In this assignment, you are going to write a program that converts a color image to grayscale image. Your program reads in an image in PPM format, converts each pixel's color data to grayscale, then writes them to an output PPM image file.
Unfortunately, Windows operating systems cannot open PPM images directly (Macintosh can). The link below is an online PPM image viewer. You can use it to see your PPM files as images. http://paulcuth.me.uk/netpbm-viewer
In order to see the ppm values, click the ppm link and hit download or view raw. It will show all the text values.
Your program reads in a PPM image file as input (filename: colorImage.ppm). PPM is an image format which uses text to represent images. Please see an example below.

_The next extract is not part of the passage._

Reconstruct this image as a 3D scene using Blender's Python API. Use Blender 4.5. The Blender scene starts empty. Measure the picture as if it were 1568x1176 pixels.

In PPM images, each pixel's color is the combination of 3 values, red, green, and blue. Each value is an integer between 0 and 255. This way to represent the color of a pixel is called RGB Color.
In the first line, the "P3" is a "magic constant" identifying this file as a PPM image. The second line contains 2 integers, which represent the dimensions of the image. In the example above, the image has 800 pixels per row and 600 rows. The third line contains a single integer, which represents the color depth. In the example above, the red, green, and blue values for each pixel range from 0 to 255.
Starting from the next line, data of the colors of pixels are listed, which is in the row-major order: red value of the first pixel, green value of the first pixel, blue value of the first pixel, red value of the second pixel, green value of the second pixel, blue value of the second pixel, and so on. All values are separated by whitespaces. Please note that the PPM standard does not require line breaks any place in particular (or at all); spaces, tabs, or newlines, in any combination, can separate items. In this assignment, the input image uses line breaks to separate data, one color value per line.
In this assignment, you cannot assume (or guess) the dimensions of the input image. In other words, no matter it is a 50-by-50 image or 2560-by-1440 image, your program should correctly process it and generate correct output image.